* START *

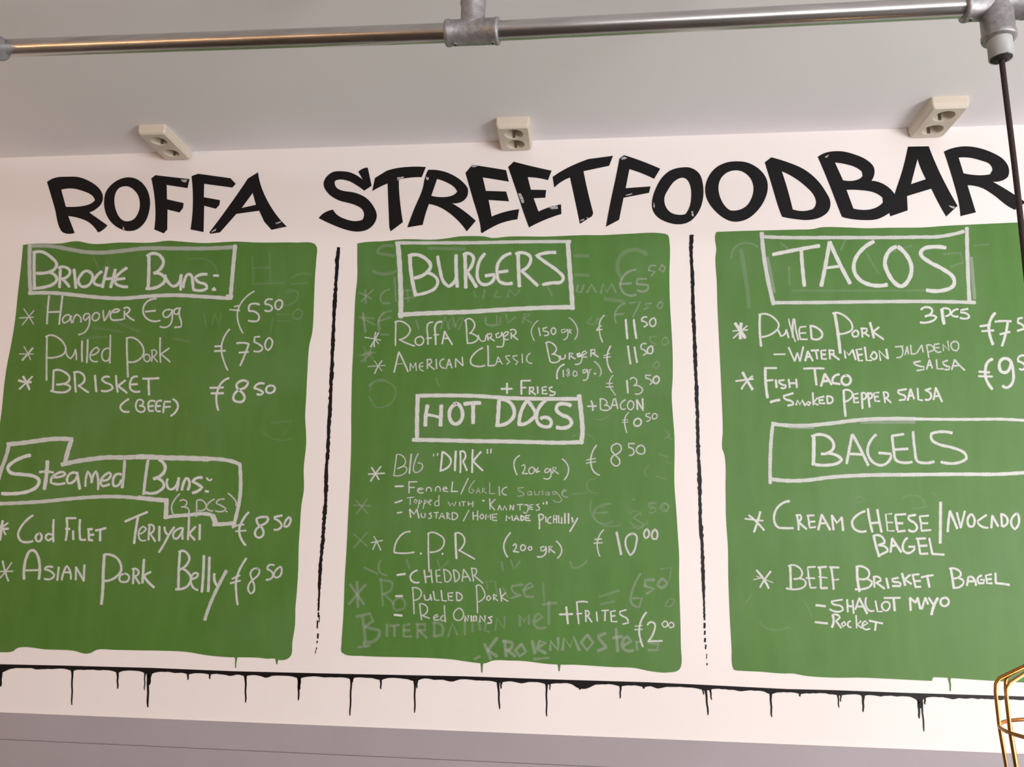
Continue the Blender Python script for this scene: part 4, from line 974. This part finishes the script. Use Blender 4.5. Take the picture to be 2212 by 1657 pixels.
# ---------------------------------------------------------------- black lettering
SIGN = empty('wall_lettering', on_wall(1106, 500, 0.0)); tag(SIGN, 'large black hand-painted capital letters in a row above the three green boards', 'sign')
LET = [
 ((80, 350, 3.95), ['85,170 150,135 260,125 360,130 450,165 520,215 558,275 555,340 510,395 445,430 600,540 560,580 520,600 450,520 380,485 265,460 320,605 230,605 205,585 150,390', '205,235 300,225 400,250 470,285 495,325 460,355 390,375 245,382']),
 ((80, 350, 3.95), ['780,130 860,150 930,220 962,320 955,420 920,510 850,575 770,588 700,565 630,510 585,430 572,340 590,250 650,180 710,145', '750,205 700,220 670,260 658,330 675,420 710,480 750,505 820,492 860,440 878,370 865,290 830,240 790,212']),
 ((80, 350, 3.95), ['975,140 1010,112 1180,132 1300,145 1283,222 1105,195 1108,318 1250,350 1245,390 1215,430 1112,405 1110,575 1080,608 1000,575 1010,400']),
 ((80, 350, 3.95), ['1318,120 1375,100 1650,138 1695,185 1665,217 1425,185 1422,300 1560,325 1555,365 1525,398 1425,372 1420,597 1310,575 1330,350']),
 ((80, 350, 3.95), ['1800,140 1885,88 1920,230 2020,420 2130,550 2000,578 1940,510 1895,415 1700,442 1560,600 1480,612 1470,600 1620,400', '1840,262 1868,365 1745,392']),
 ((670, 330, 5.144), ['535,210 600,170 640,165 682,365 600,420 500,350 420,310 300,300 270,320 290,385 340,415 500,445 620,500 700,590 740,690 715,780 640,850 540,875 440,865 300,820 95,725 160,665 255,632 300,690 400,740 500,760 580,745 600,690 580,630 500,580 300,520 200,450 150,360 165,290 250,215 350,205 450,220 585,300']),
 ((670, 330, 5.144), ['690,425 720,280 850,200 1000,165 1285,158 1240,270 1040,285 985,300 990,450 1030,770 895,872 880,830 860,340 760,385']),
 ((670, 330, 5.144), ['1310,190 1430,195 1560,235 1680,310 1750,390 1745,480 1690,540 1575,560 1700,640 1840,755 1740,872 1650,760 1520,650 1420,595 1320,568 1290,650 1250,800 1080,828 1150,640 1250,400 1275,280', '1410,290 1520,330 1600,380 1635,430 1600,465 1520,490 1345,478']),
 ((1000, 320, 5.144), ['28,275 105,185 300,215 480,245 510,372 350,345 220,325 255,475 480,482 512,590 285,575 320,760 460,710 625,678 605,790 430,830 330,875 210,945 200,930 190,840 110,560']),
 ((1000, 320, 5.144), ['503,210 565,150 760,200 985,250 945,355 830,330 720,322 755,462 925,465 915,550 785,555 840,705 950,660 1090,625 1095,730 900,800 735,880 690,760 600,490']),
 ((1000, 320, 5.144), ['997,320 1150,225 1400,120 1668,85 1625,195 1340,255 1380,450 1448,720 1435,755 1300,840 1250,600 1190,325 1090,375 1015,437']),
 ((1000, 320, 5.144), ['1740,115 1790,78 1950,130 2192,228 2125,340 1990,280 1850,232 1808,445 2085,425 2068,495 1785,550 1735,795 1590,872 1640,600 1700,320']),
 ((1300, 310, 4.424), ['770,228 850,232 930,285 965,380 965,540 920,660 840,745 740,772 620,750 530,700 485,630 482,540 520,420 580,320 660,255', '765,325 700,355 640,430 598,520 610,600 660,660 740,682 800,675 840,600 855,500 845,400 810,340']),
 ((1300, 310, 4.424), ['1290,170 1400,185 1510,250 1575,340 1585,440 1550,550 1470,660 1380,725 1270,747 1190,725 1080,640 1010,540 988,440 1010,340 1080,240 1180,185', '1280,255 1200,275 1140,330 1115,410 1130,510 1180,600 1230,640 1320,632 1390,590 1440,500 1450,410 1420,330 1350,270']),
 ((1300, 310, 4.424), ['1558,180 1620,132 1780,180 1930,245 2050,340 2140,460 2185,560 2170,640 2100,700 1980,730 1850,722 1725,700 1700,640 1620,380', '1720,265 1830,320 1950,410 2030,500 2048,570 2020,625 1930,645 1825,630 1770,420']),
 ((1740, 290, 4.686), ['125,228 210,185 360,172 500,205 620,260 690,330 698,400 668,470 760,490 850,545 905,610 930,660 900,750 820,815 720,860 600,868 450,855 370,835 340,760 240,500', '298,285 400,300 500,330 570,375 580,420 540,455 380,465', '415,562 560,565 700,590 780,640 785,690 720,740 620,765 485,752']),
 ((1740, 290, 4.686), ['1038,125 1248,122 1290,230 1380,430 1540,725 1425,832 1360,720 1275,550 1028,625 1035,770 860,830 850,800 905,600 980,370', '1135,250 1170,350 1220,455 1068,505']),
 ((1740, 290, 4.686), ['1402,175 1500,138 1620,122 1760,140 1900,190 2010,260 2060,350 2050,430 2000,465 1895,480 2050,570 2230,690 2120,765 2040,720 1900,610 1780,540 1640,515 1725,790 1570,828 1555,700 1490,450', '1550,235 1650,235 1780,265 1870,305 1895,360 1870,405 1760,415 1600,395']),
]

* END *

Transcribe the material exactly, and leave out whatever pictures it holds.

**Exercise output**
Continue the Blender Python script for this scene: part 4, from line 974. This part finishes the script. Use Blender 4.5. Take the picture to be 2212 by 1657 pixels.
# ---------------------------------------------------------------- black lettering
SIGN = empty('wall_lettering', on_wall(1106, 500, 0.0)); tag(SIGN, 'large black hand-painted capital letters in a row above the three green boards', 'sign')
LET = [
 ((80, 350, 3.95), ['85,170 150,135 260,125 360,130 450,165 520,215 558,275 555,340 510,395 445,430 600,540 560,580 520,600 450,520 380,485 265,460 320,605 230,605 205,585 150,390', '205,235 300,225 400,250 470,285 495,325 460,355 390,375 245,382']),
 ((80, 350, 3.95), ['780,130 860,150 930,220 962,320 955,420 920,510 850,575 770,588 700,565 630,510 585,430 572,340 590,250 650,180 710,145', '750,205 700,220 670,260 658,330 675,420 710,480 750,505 820,492 860,440 878,370 865,290 830,240 790,212']),
 ((80, 350, 3.95), ['975,140 1010,112 1180,132 1300,145 1283,222 1105,195 1108,318 1250,350 1245,390 1215,430 1112,405 1110,575 1080,608 1000,575 1010,400']),
 ((80, 350, 3.95), ['1318,120 1375,100 1650,138 1695,185 1665,217 1425,185 1422,300 1560,325 1555,365 1525,398 1425,372 1420,597 1310,575 1330,350']),
 ((80, 350, 3.95), ['1800,140 1885,88 1920,230 2020,420 2130,550 2000,578 1940,510 1895,415 1700,442 1560,600 1480,612 1470,600 1620,400', '1840,262 1868,365 1745,392']),
 ((670, 330, 5.144), ['535,210 600,170 640,165 682,365 600,420 500,350 420,310 300,300 270,320 290,385 340,415 500,445 620,500 700,590 740,690 715,780 640,850 540,875 440,865 300,820 95,725 160,665 255,632 300,690 400,740 500,760 580,745 600,690 580,630 500,580 300,520 200,450 150,360 165,290 250,215 350,205 450,220 585,300']),
 ((670, 330, 5.144), ['690,425 720,280 850,200 1000,165 1285,158 1240,270 1040,285 985,300 990,450 1030,770 895,872 880,830 860,340 760,385']),
 ((670, 330, 5.144), ['1310,190 1430,195 1560,235 1680,310 1750,390 1745,480 1690,540 1575,560 1700,640 1840,755 1740,872 1650,760 1520,650 1420,595 1320,568 1290,650 1250,800 1080,828 1150,640 1250,400 1275,280', '1410,290 1520,330 1600,380 1635,430 1600,465 1520,490 1345,478']),
 ((1000, 320, 5.144), ['28,275 105,185 300,215 480,245 510,372 350,345 220,325 255,475 480,482 512,590 285,575 320,760 460,710 625,678 605,790 430,830 330,875 210,945 200,930 190,840 110,560']),
 ((1000, 320, 5.144), ['503,210 565,150 760,200 985,250 945,355 830,330 720,322 755,462 925,465 915,550 785,555 840,705 950,660 1090,625 1095,730 900,800 735,880 690,760 600,490']),
 ((1000, 320, 5.144), ['997,320 1150,225 1400,120 1668,85 1625,195 1340,255 1380,450 1448,720 1435,755 1300,840 1250,600 1190,325 1090,375 1015,437']),
 ((1000, 320, 5.144), ['1740,115 1790,78 1950,130 2192,228 2125,340 1990,280 1850,232 1808,445 2085,425 2068,495 1785,550 1735,795 1590,872 1640,600 1700,320']),
 ((1300, 310, 4.424), ['770,228 850,232 930,285 965,380 965,540 920,660 840,745 740,772 620,750 530,700 485,630 482,540 520,420 580,320 660,255', '765,325 700,355 640,430 598,520 610,600 660,660 740,682 800,675 840,600 855,500 845,400 810,340']),
 ((1300, 310, 4.424), ['1290,170 1400,185 1510,250 1575,340 1585,440 1550,550 1470,660 1380,725 1270,747 1190,725 1080,640 1010,540 988,440 1010,340 1080,240 1180,185', '1280,255 1200,275 1140,330 1115,410 1130,510 1180,600 1230,640 1320,632 1390,590 1440,500 1450,410 1420,330 1350,270']),
 ((1300, 310, 4.424), ['1558,180 1620,132 1780,180 1930,245 2050,340 2140,460 2185,560 2170,640 2100,700 1980,730 1850,722 1725,700 1700,640 1620,380', '1720,265 1830,320 1950,410 2030,500 2048,570 2020,625 1930,645 1825,630 1770,420']),
 ((1740, 290, 4.686), ['125,228 210,185 360,172 500,205 620,260 690,330 698,400 668,470 760,490 850,545 905,610 930,660 900,750 820,815 720,860 600,868 450,855 370,835 340,760 240,500', '298,285 400,300 500,330 570,375 580,420 540,455 380,465', '415,562 560,565 700,590 780,640 785,690 720,740 620,765 485,752']),
 ((1740, 290, 4.686), ['1038,125 1248,122 1290,230 1380,430 1540,725 1425,832 1360,720 1275,550 1028,625 1035,770 860,830 850,800 905,600 980,370', '1135,250 1170,350 1220,455 1068,505']),
 ((1740, 290, 4.686), ['1402,175 1500,138 1620,122 1760,140 1900,190 2010,260 2060,350 2050,430 2000,465 1895,480 2050,570 2230,690 2120,765 2040,720 1900,610 1780,540 1640,515 1725,790 1570,828 1555,700 1490,450', '1550,235 1650,235 1780,265 1870,305 1895,360 1870,405 1760,415 1600,395']),
]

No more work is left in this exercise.